# The problem
Reproduce the listing below exactly, minus its pictures.

# Recorded information

>>

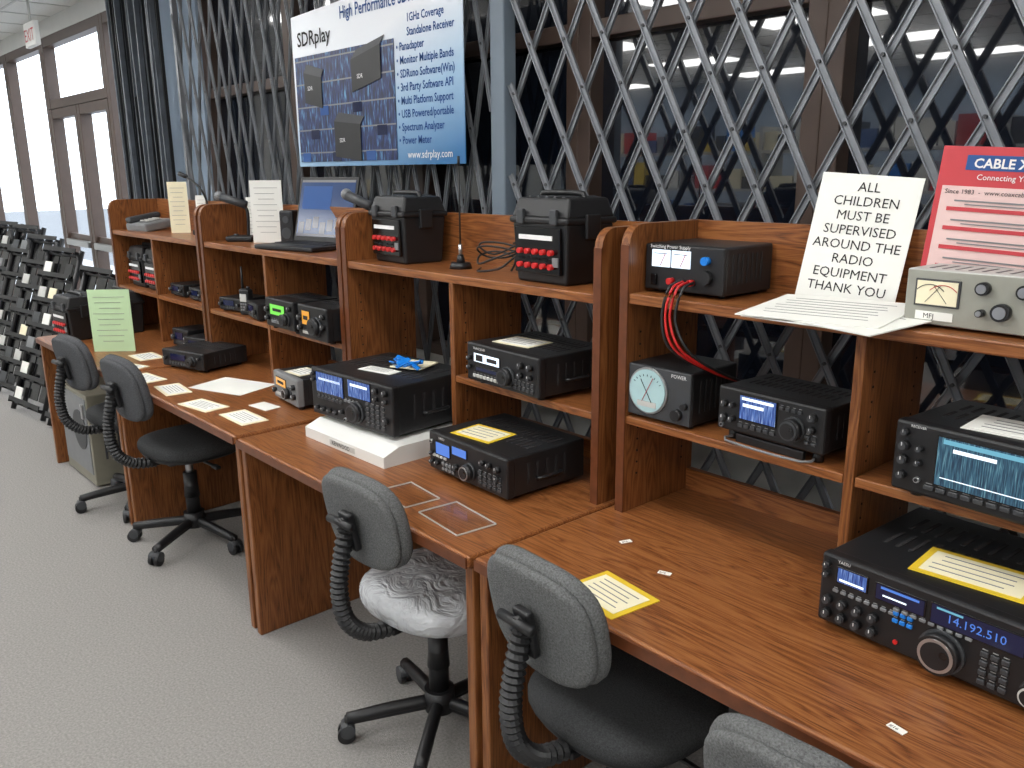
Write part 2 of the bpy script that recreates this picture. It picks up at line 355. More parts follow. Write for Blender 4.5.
# ------------------------------------------------ desks
UW=1.27; zS=1.325; zM=1.006; zT=1.495; yH=.467; yB=.76; T=.026
def desk(xl,y0,rz,mids,dz=0,ldesk=0.0,rdesk=UW):
    b=B('study_carrel_desk')
    yd=.775
    b.box((ldesk+rdesk)/2,yd/2,.75-.016,rdesk-ldesk,yd,.032,woodH,bev=.008)
    b.box((ldesk+rdesk)/2,-.001,.75-.017,rdesk-ldesk-.01,.006,.026,woodEdge)
    for x in (ldesk+.016,rdesk-.016):
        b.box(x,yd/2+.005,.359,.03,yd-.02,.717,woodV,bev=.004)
    b.box((ldesk+rdesk)/2,yd-.05,.5,rdesk-ldesk-.07,.018,.42,woodH)
    for x in (0.002,UW-T-.002):
        pts=[(x,yH,.75),(x,yH,zT+dz-.05)]
        for k in range(1,6):
            a=k/5*math.pi/2; pts.append((x,yH+.05*(1-math.cos(a)),zT+dz-.05+.05*math.sin(a)))
        pts+=[(x,yB,zT+dz),(x,yB,.75)]
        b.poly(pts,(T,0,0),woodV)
        b.box(x+T/2,yH-.001,(.75+zT+dz-.05)/2,T,.004,zT+dz-.05-.75,woodEdge)
    iw=UW-2*T-.004
    b.box(UW/2,(yH+yB)/2,zS+dz-T/2,iw,yB-yH-.004,T,woodH,bev=.003)
    b.box(UW/2,yB-.009,(zS+zT)/2+dz,iw,.018,zT-zS,woodH)
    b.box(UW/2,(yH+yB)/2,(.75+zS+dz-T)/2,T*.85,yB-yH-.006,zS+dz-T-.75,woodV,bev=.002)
    for k,on in enumerate(mids):
        if on:
            x=T+(iw/2-T*.4)*.5 if k==0 else UW-T-(iw/2-T*.4)*.5
            b.box(x,(yH+yB)/2,zM+dz-.011,iw/2-T*.45,yB-yH-.008,.022,woodH,bev=.003)
    b.box(UW/2,yB-.012,.78,iw,.018,.06,woodH)
    for x in (T+.003,UW/2+T*.43):
        for z in [0.85+.032*i for i in range(13)]:
            for y in (yH+.05,yB-.05): b.cyl((x,y,z),.0028,.002,ink,'x',6)
    return b.done(xl,y0,0,rz=rz)
desk(0,0,-.012,(1,1),dz=.012,ldesk=-.028)
desk(-1.318,-.004,-.005,(0,1),rdesk=UW+.012,ldesk=.015)
desk(-2.60,0,0,(1,1)); desk(-3.885,-.003,0,(1,1))
# ------------------------------------------------ chairs
def chair(x,y,rz,wrapped=False,h=0,f=fabric,base_rot=.2,s=seatd,k=1.0):
    b=B('office_chair')
    for i in range(5):
        a=base_rot+i*2*math.pi/5
        b.M=Matrix.Rotation(a,4,'Z')
        b.tube([(.02,0,.10),(.15,0,.088),(.275,0,.07)],.019,blk,seg=8,sub=3)
        b.box(.15,0,.078,.24,.03,.022,blk,bev=.006,rot=(0,rad(5),0))
        b.cyl((.275,0,.056),.008,.05,blk)
        for q in (-1,1): b.cyl((.275+.004,q*.014,.026),.026,.017,blk,'y',18)
        b.cyl((.275,0,.04),.022,.05,dgry,'y',12)
        b.M=Matrix()
    b.cyl((0,0,.105),.045,.07,blk,seg=24); b.cyl((0,0,.23),.03,.2,blk,seg=20); b.cyl((0,0,.35),.017,.12+h,silver,seg=16)
    b.cyl((0,0,.27),.034,.11,blk,seg=20,r2=.026)
    b.box(0,-.02,.405+h,.16,.2,.035,dgry,bev=.01)
    b.box(.17,0,.405+h,.2,.012,.01,blk,bev=.003); b.box(.26,0,.405+h,.05,.025,.014,blk,bev=.005)
    b.pad(Matrix.Translation((0,.02,.428+h)),.40,.39,.03,blk,n=2.6)
    b.pad(Matrix.Translation((0,.02,.462+h)),.43,.42,.062,s,n=2.6,dome=.006)
    if wrapped:
        b.pad(Matrix.Translation((0,.02,.464+h)),.446,.436,.078,wrap,n=2.6,dome=.006)
    zb=.755+h; yb=-.235
    M=Matrix.Translation((0,yb,zb))@Matrix.Rotation(rad(-79),4,'X')
    b.pad(M,.345*k,.285*k,.042,f,n=3.0,dome=-.016)
    M2=Matrix.Translation((0,yb-.026,zb-.005))@Matrix.Rotation(rad(-79),4,'X')
    b.pad(M2,.332*k,.272*k,.026,f,n=3.0,dome=-.016)
    b.box(0,yb-.048,zb-.02,.05,.02,.11,blk,bev=.006,rot=(rad(11),0,0))
    b.tube([(-.05,yb-.075,zb+.01),(.05,yb-.075,zb+.01)],.011,blk,seg=10)
    b.cyl((0,yb-.065,zb+.01),.012,.03,blk,'y',12)
    path=[(0,yb-.055,zb-.0),(0,yb-.078,zb-.09),(0,yb-.09,zb-.18),(0,yb-.072,zb-.27),(0,yb-.01,zb-.33),(0,yb+.09,zb-.35)]
    b.tube(path,.025,blk,seg=14,sub=12,ribs=1)
    b.box(0,-.12,.405+h,.06,.12,.02,blk,bev=.005)
    return b.done(x,y,0,rz=rz)
chair(-.41,.17,rad(3),True,base_rot=rad(20),s=fabric,k=.93)
chair(.295,.165,rad(-3),base_rot=rad(50),k=.95)
chair(-2.265,.18,rad(4),base_rot=rad(10),h=.01,f=fabricd)
chair(-2.92,.16,rad(7),base_rot=rad(35),h=.02,f=fabricd,k=.95)
chair(.868,.095,rad(3),base_rot=rad(15),h=-.038,k=.84)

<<

# Solved problem
Write part 2 of the bpy script that recreates this picture. It picks up at line 355. More parts follow. Write for Blender 4.5.
# ------------------------------------------------ desks
UW=1.27; zS=1.325; zM=1.006; zT=1.495; yH=.467; yB=.76; T=.026
def desk(xl,y0,rz,mids,dz=0,ldesk=0.0,rdesk=UW):
    b=B('study_carrel_desk')
    yd=.775
    b.box((ldesk+rdesk)/2,yd/2,.75-.016,rdesk-ldesk,yd,.032,woodH,bev=.008)
    b.box((ldesk+rdesk)/2,-.001,.75-.017,rdesk-ldesk-.01,.006,.026,woodEdge)
    for x in (ldesk+.016,rdesk-.016):
        b.box(x,yd/2+.005,.359,.03,yd-.02,.717,woodV,bev=.004)
    b.box((ldesk+rdesk)/2,yd-.05,.5,rdesk-ldesk-.07,.018,.42,woodH)
    for x in (0.002,UW-T-.002):
        pts=[(x,yH,.75),(x,yH,zT+dz-.05)]
        for k in range(1,6):
            a=k/5*math.pi/2; pts.append((x,yH+.05*(1-math.cos(a)),zT+dz-.05+.05*math.sin(a)))
        pts+=[(x,yB,zT+dz),(x,yB,.75)]
        b.poly(pts,(T,0,0),woodV)
        b.box(x+T/2,yH-.001,(.75+zT+dz-.05)/2,T,.004,zT+dz-.05-.75,woodEdge)
    iw=UW-2*T-.004
    b.box(UW/2,(yH+yB)/2,zS+dz-T/2,iw,yB-yH-.004,T,woodH,bev=.003)
    b.box(UW/2,yB-.009,(zS+zT)/2+dz,iw,.018,zT-zS,woodH)
    b.box(UW/2,(yH+yB)/2,(.75+zS+dz-T)/2,T*.85,yB-yH-.006,zS+dz-T-.75,woodV,bev=.002)
    for k,on in enumerate(mids):
        if on:
            x=T+(iw/2-T*.4)*.5 if k==0 else UW-T-(iw/2-T*.4)*.5
            b.box(x,(yH+yB)/2,zM+dz-.011,iw/2-T*.45,yB-yH-.008,.022,woodH,bev=.003)
    b.box(UW/2,yB-.012,.78,iw,.018,.06,woodH)
    for x in (T+.003,UW/2+T*.43):
        for z in [0.85+.032*i for i in range(13)]:
            for y in (yH+.05,yB-.05): b.cyl((x,y,z),.0028,.002,ink,'x',6)
    return b.done(xl,y0,0,rz=rz)
desk(0,0,-.012,(1,1),dz=.012,ldesk=-.028)
desk(-1.318,-.004,-.005,(0,1),rdesk=UW+.012,ldesk=.015)
desk(-2.60,0,0,(1,1)); desk(-3.885,-.003,0,(1,1))
# ------------------------------------------------ chairs
def chair(x,y,rz,wrapped=False,h=0,f=fabric,base_rot=.2,s=seatd,k=1.0):
    b=B('office_chair')
    for i in range(5):
        a=base_rot+i*2*math.pi/5
        b.M=Matrix.Rotation(a,4,'Z')
        b.tube([(.02,0,.10),(.15,0,.088),(.275,0,.07)],.019,blk,seg=8,sub=3)
        b.box(.15,0,.078,.24,.03,.022,blk,bev=.006,rot=(0,rad(5),0))
        b.cyl((.275,0,.056),.008,.05,blk)
        for q in (-1,1): b.cyl((.275+.004,q*.014,.026),.026,.017,blk,'y',18)
        b.cyl((.275,0,.04),.022,.05,dgry,'y',12)
        b.M=Matrix()
    b.cyl((0,0,.105),.045,.07,blk,seg=24); b.cyl((0,0,.23),.03,.2,blk,seg=20); b.cyl((0,0,.35),.017,.12+h,silver,seg=16)
    b.cyl((0,0,.27),.034,.11,blk,seg=20,r2=.026)
    b.box(0,-.02,.405+h,.16,.2,.035,dgry,bev=.01)
    b.box(.17,0,.405+h,.2,.012,.01,blk,bev=.003); b.box(.26,0,.405+h,.05,.025,.014,blk,bev=.005)
    b.pad(Matrix.Translation((0,.02,.428+h)),.40,.39,.03,blk,n=2.6)
    b.pad(Matrix.Translation((0,.02,.462+h)),.43,.42,.062,s,n=2.6,dome=.006)
    if wrapped:
        b.pad(Matrix.Translation((0,.02,.464+h)),.446,.436,.078,wrap,n=2.6,dome=.006)
    zb=.755+h; yb=-.235
    M=Matrix.Translation((0,yb,zb))@Matrix.Rotation(rad(-79),4,'X')
    b.pad(M,.345*k,.285*k,.042,f,n=3.0,dome=-.016)
    M2=Matrix.Translation((0,yb-.026,zb-.005))@Matrix.Rotation(rad(-79),4,'X')
    b.pad(M2,.332*k,.272*k,.026,f,n=3.0,dome=-.016)
    b.box(0,yb-.048,zb-.02,.05,.02,.11,blk,bev=.006,rot=(rad(11),0,0))
    b.tube([(-.05,yb-.075,zb+.01),(.05,yb-.075,zb+.01)],.011,blk,seg=10)
    b.cyl((0,yb-.065,zb+.01),.012,.03,blk,'y',12)
    path=[(0,yb-.055,zb-.0),(0,yb-.078,zb-.09),(0,yb-.09,zb-.18),(0,yb-.072,zb-.27),(0,yb-.01,zb-.33),(0,yb+.09,zb-.35)]
    b.tube(path,.025,blk,seg=14,sub=12,ribs=1)
    b.box(0,-.12,.405+h,.06,.12,.02,blk,bev=.005)
    return b.done(x,y,0,rz=rz)
chair(-.41,.17,rad(3),True,base_rot=rad(20),s=fabric,k=.93)
chair(.295,.165,rad(-3),base_rot=rad(50),k=.95)
chair(-2.265,.18,rad(4),base_rot=rad(10),h=.01,f=fabricd)
chair(-2.92,.16,rad(7),base_rot=rad(35),h=.02,f=fabricd,k=.95)
chair(.868,.095,rad(3),base_rot=rad(15),h=-.038,k=.84)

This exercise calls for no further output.